The Energy and Climate Intelligence Unit (ECIU) has revealed that treasury red tape could cost UK consumers £1.5 billion a year.
Referencing the “inflexible rules” of the Contracts for Difference (CfD) scheme, the ECIU warned that few offshore wind projects could make it through the next auction (AR5) which is due to complete this September.
The reason for these costs boils down to wholesale prices; electricity produced by wind is cheaper than the regular wholesale electricity price – which is predominantly set by gas power stations.
Even with the threat of inflation increasing offshore wind costs to £60/MWh, this would still be substantially cheaper that wholesale electricity which is forecast to remain at £90-100/MWh.
Responding to industry criticism over the initial £205 million budget for AR5, the Government announced on 3 August that it would increase the funding to £227 million – which remains £58 million lower than AR4 funding.
Despite welcoming the increase members of the energy industry maintained that the budget would still be insufficient in helping fulfil the UK’s net zero target.

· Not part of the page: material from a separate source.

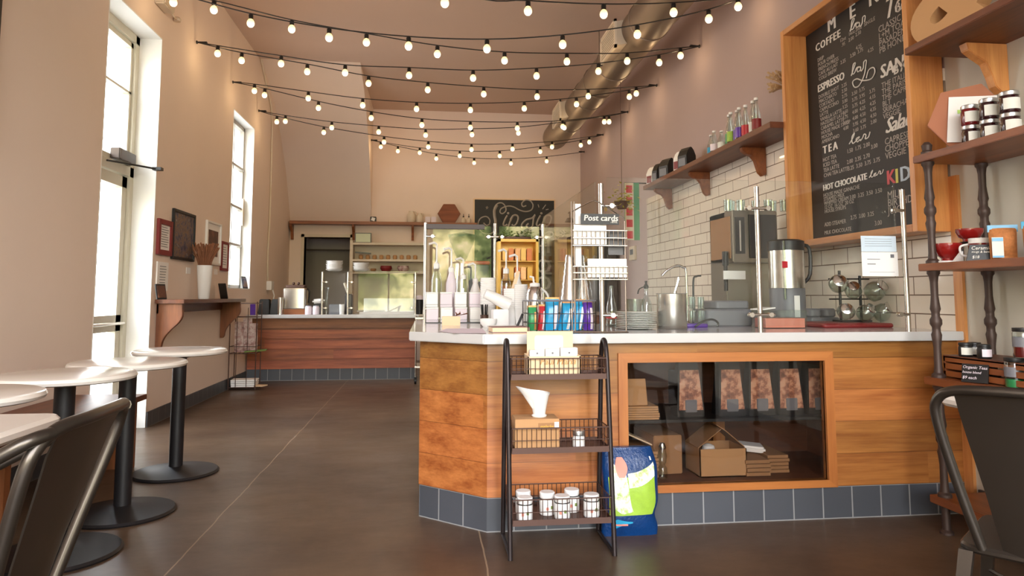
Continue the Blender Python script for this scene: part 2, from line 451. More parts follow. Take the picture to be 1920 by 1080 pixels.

ECIU’s research condoned this outlook finding that the increase Is “likely to make little difference to the outcome of the auction.”
ECIU also warned that treasury rules which impose an “arbitrary” limit on the number of wind farms that can be contracted will cause bills to spike even higher.
Inflexible rules also caused the latest auction (AR4) to fail to max out its budget, as research from the auction rounds results showed that the auction round failed to secure 1GW of wind which would have resulted in savings of £225 million a year.
The outlook remains bleak for AR5 as ECIU warned that the auction could secure as little as 2GW of offshore wind this year, causing households to lose out on savings of £1.5 billion a year when compared to the 7GW that have the potential to be secured.
As of 16 August Britain has a current offshore wind capacity of 13.9GW.
“Government seems to be focussed on North Sea gas licences and tax breaks for oil companies that won’t bring down bills while tying up offshore wind farms that generate electricity cheaper than gas in red tape. What is going on?” asked Jess Ralston, energy analyst at the ECIU.
“Even with inflation pushing costs up for offshore wind, it will still generate electricity much cheaper than gas power stations. Stifling wind farms pushes up bills. Treasury’s rules seem to be actively working against bringing them down.”